I remember the washed-out, pale expressions of Americans who realized the fragility of a prosperous future in the face of a present that had suddenly become tangibly violent.

It has since become hard to remember a time when the Twin Towers were reflected in the Hudson. Impossibly tall. The metallic silver that stood out so vividly against a black November sky. The images of their collapse have become part of the perpetual present, a constant reminder of what seemed then to be the demolition of the heart of America. But on the night of Sept. 10, how many people yet looked at the towers and could have imagined a time when they would not be there.

The trick is to not allow the recent past to become the entire past. Too much victory, defeat, success, failure, love and hate lie on either side of the wall that Sept. 11 has become. One must refuse to accept the notion that an act of terrorism alone will necessarily redefine the shape of this generation -- that we will be imprisoned by our promise to "never forget."

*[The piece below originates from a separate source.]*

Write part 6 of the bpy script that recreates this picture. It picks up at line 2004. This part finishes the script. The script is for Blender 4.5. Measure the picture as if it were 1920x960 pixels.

After all, there is a difference between "remembering" and "not forgetting." The latter implies a kind of resigned, teary-eyed surrender to a single tragedy of the past -- an inability to avoid the shadow it casts on the present. It focuses solely on the catastrophic singularity, while ignoring the context that proceeds and (perhaps more importantly) precedes it.

The act of remembering demands active awareness of the causes and effects of events that often seem isolated in the blurry vision of the past. Remembering implies understanding of past events as they fit into the context of all history. We remember grieving. We remember our sadness, our shock and our disbelief.

We move on, but not without a new perspective on the present.

An act of remembering establishes history as simultaneously separate from, and integral to, the shaping of the present. It is the telling of the past's stories from the clearest possible present perspective.

Will we ever be free from the lenses of the present in our viewing of the past? Of course not. But it is reinterpretation itself that allows memory to play a role in the decisions of the present.

No question, today's election determines the course of this country for the next four years. More than likely, America will feel its effects for much longer.

I won't get on the stump for either candidate. To do so would be to undermine the much more important sentiment. No matter the result of today's election, America must reestablish a clear understanding of the past. A vision of America's future has never relied so much on foresight as hindsight.

Election Day, in all the ideals it looks to embody, is ostensibly an effort to stave off the darkness of the unknown future. To magically determine the direction of the next four years by punching a few chads or flipping a few levers.

Ultimately, voting is kind of like using a Mag-Lite to futilely peer into the cosmic darkness of the universe -- a testament to the naïve but necessary belief that by latching onto someone with values similar to our own we can somehow ensure the propagation of our ideas, hopes, dreams, lives.

Democracy, in its purest form, looks to band together the collective Mag-Lites of a country's people and turn them into a unified halogen beacon.

Or, in the case of this election, the Mag-Lites of five or six states.

Though it is impossible to shed a clear light on the future, it is time for this generation to rethink its past. To reestablish consciousness of the days before Orange Alerts, Michael Moore and $2 subway fares. The responsibility to create for the future an understanding of America's past rests on the shoulders of the present.

So, Happy Election Day. Get out there with your buttons, stickers, donkey dolls and "W" masks. It's sure to be a close race, but by tomorrow we'll have a new president, and it will feel an awful lot like a new chapter in American history has begun.

Let's just not forget about all the ones that have preceded it.